If power demand spikes or another local generator unexpectedly shuts down in May or June, the regional grid's ability to reliably produce electricity will be at risk, according to grid operator ISO New England.

"Because of this uncertainty, we've taken different steps to prepare to manage the power grid ... during the next few months," said ISO New England spokeswoman Ellen Foley.

Foley said the steps include suspending maintenance on transmission lines to keep them available and working with power generators to manage their LNG supply. Such generators might sometimes opt out of the daily power market so they're not operating continuously.

Also, ISO-New England could activate a program under which certain customers agree to reduce electricity use on request -- such as by turning down lights and using less air conditioning -- in return for payments.

"It's just as good as turning on a generator to produce supply," Foley said. "We're just reducing consumer demand."

Natural gas is moved by pipeline in gas form, or it can be liquefied, which enables producers to fit far greater quantities in far smaller spaces and transport it by tanker or truck.

Fueled by shale gas production, domestic supplies of natural gas are remarkably abundant. Today, the country is storing more than ever, and even debating exporting its own LNG, said Bruce McDowell, director of policy analysis at the American Gas Association.

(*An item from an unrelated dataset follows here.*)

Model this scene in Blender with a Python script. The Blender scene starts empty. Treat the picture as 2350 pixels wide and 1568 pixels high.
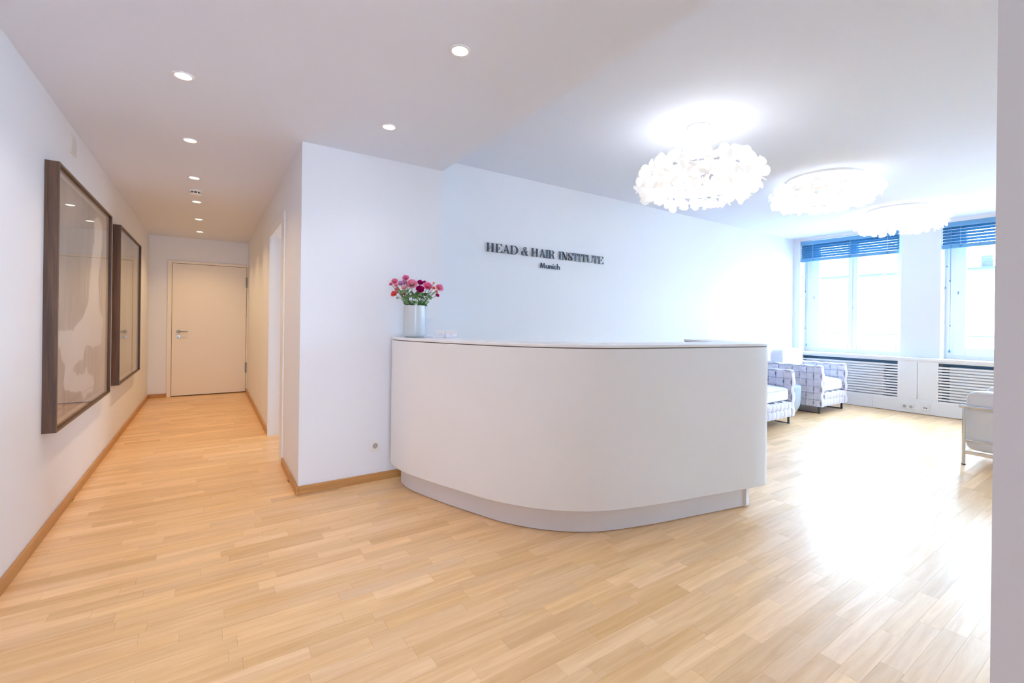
import bpy, bmesh, math, random
from mathutils import Vector, Matrix, noise as mnoise
random.seed(7)
S = bpy.context.scene
COL = S.collection
PI = math.pi

# ------------------------------------------------------------------ camera
YAW = math.atan(695/1040.0)
ROLL = 0.0124
EYE = Vector((0, 0, 1.22))
fw = Vector((math.sin(YAW), math.cos(YAW), 0))
rt = Vector((math.cos(YAW), -math.sin(YAW), 0))
up = Vector((0, 0, 1))
cx = (rt + up*ROLL).normalized(); cy = (up - rt*ROLL).normalized()
cam_d = bpy.data.cameras.new('camera'); cam = bpy.data.objects.new('camera', cam_d); COL.objects.link(cam)
M = Matrix.Identity(4)
for i in range(3):
    M[i][0] = cx[i]; M[i][1] = cy[i]; M[i][2] = -fw[i]; M[i][3] = EYE[i]
cam.matrix_world = M
cam_d.sensor_width = 36; cam_d.lens = 1040/2350*36; cam_d.shift_y = -46.4/2350
cam_d.clip_start = 0.05; cam_d.clip_end = 200
S.camera = cam
S.cycles.max_bounces = 10; S.cycles.diffuse_bounces = 6; S.cycles.adaptive_threshold = 0.04; S.cycles.transparent_max_bounces = 12

# ------------------------------------------------------------------ world, light, exposure
S.view_settings.view_transform = 'Standard'; S.view_settings.look = 'None'
S.view_settings.gamma = 1; S.view_settings.use_curve_mapping = False
S.view_settings.exposure = 0.32
W = bpy.data.worlds.new('overcast_sky'); S.world = W; W.use_nodes = True
bg = W.node_tree.nodes['Background']; bg.inputs[0].default_value = (0.58, 0.775, 1.0, 1); bg.inputs[1].default_value = 29.0
WARM = (1.0, 0.68, 0.34); NEUT = (1.0, 0.93, 0.91)

def light(kind, name, loc, energy, color, parent=None, **kw):
    d = bpy.data.lights.new(name, kind); d.energy = energy; d.color = color
    for k, v in kw.items(): setattr(d, k, v)
    o = bpy.data.objects.new(name, d); COL.objects.link(o); o.location = loc
    if parent: o.parent = parent
    return o
# soft cool fill light added behind the camera to brighten the front area
rear_fill = light('AREA', 'added_rear_fill', (0.0, -4.3, 1.35), 88, (0.64, 0.79, 1.0), shape='RECTANGLE', size=1.4, size_y=2.1)
rear_fill.rotation_euler = (math.radians(90), 0, 0)
# daylight of the window in the room behind the open doorway
sid = light('AREA', 'side_room_daylight', (2.9, 5.3, 1.5), 20, (0.86, 0.93, 1.0), shape='RECTANGLE', size=1.4, size_y=1.4)
sid.rotation_euler = (0, math.radians(90), 0)

# ------------------------------------------------------------------ helpers
def setp(o, label=None, cat=None, group=None, kind=None):
    if label: o['label'] = label
    if cat: o['category'] = cat
    if group: o['group'] = group
    if kind: o['kind'] = kind
    return o
def thing(name, label, cat, loc=(0,0,0), rotz=0, group=None, kind=None):
    o = bpy.data.objects.new(name, None); COL.objects.link(o); o.location = loc; o.rotation_euler = (0,0,rotz)
    o.empty_display_size = 0.05
    return setp(o, label, cat, group, kind)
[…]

But some regions in New England don't have the pipeline infrastructure needed to get sufficient quantities of natural gas to power generators, said Carol Churchill, a spokeswoman for Distrigas, which runs an LNG terminal in Everett.

"Pipeline capacity is limited, that's why we need LNG. The pipeline capacity just is not there in certain places to meet all of the demand," she said.

Distrigas, for instance, directly serves the Mystic Power Station in Everett and some of its gas is used at other power plants, she said.

The pipeline attacks in southern Yemen occurred March 30 and April 26, and the first has been linked to al-Qaida. In their aftermath, two shipments to the Distrigas terminal in May and June had to be canceled, Churchill said.

The shipments together were expected to total less than 6 billion cubic feet of LNG, or about 14 percent of the roughly 41.6 billion cubic feet of LNG that was delivered to Everett in 2011. Churchill said the company is doing what it can to replace the lost supply and minimize disruption to customers.

A terminal in Louisiana is the only other place in the U.S. that receives a significant amount of LNG from Yemen. It got about 12.5 billion cubic feet in 2011, less than a third of what Everett received.

Yemen's total LNG imports last year were less than the amount of natural gas the New England states consumed in just the first two months of 2012. So the LNG problem in Yemen won't have much more than a local impact, McDowell said.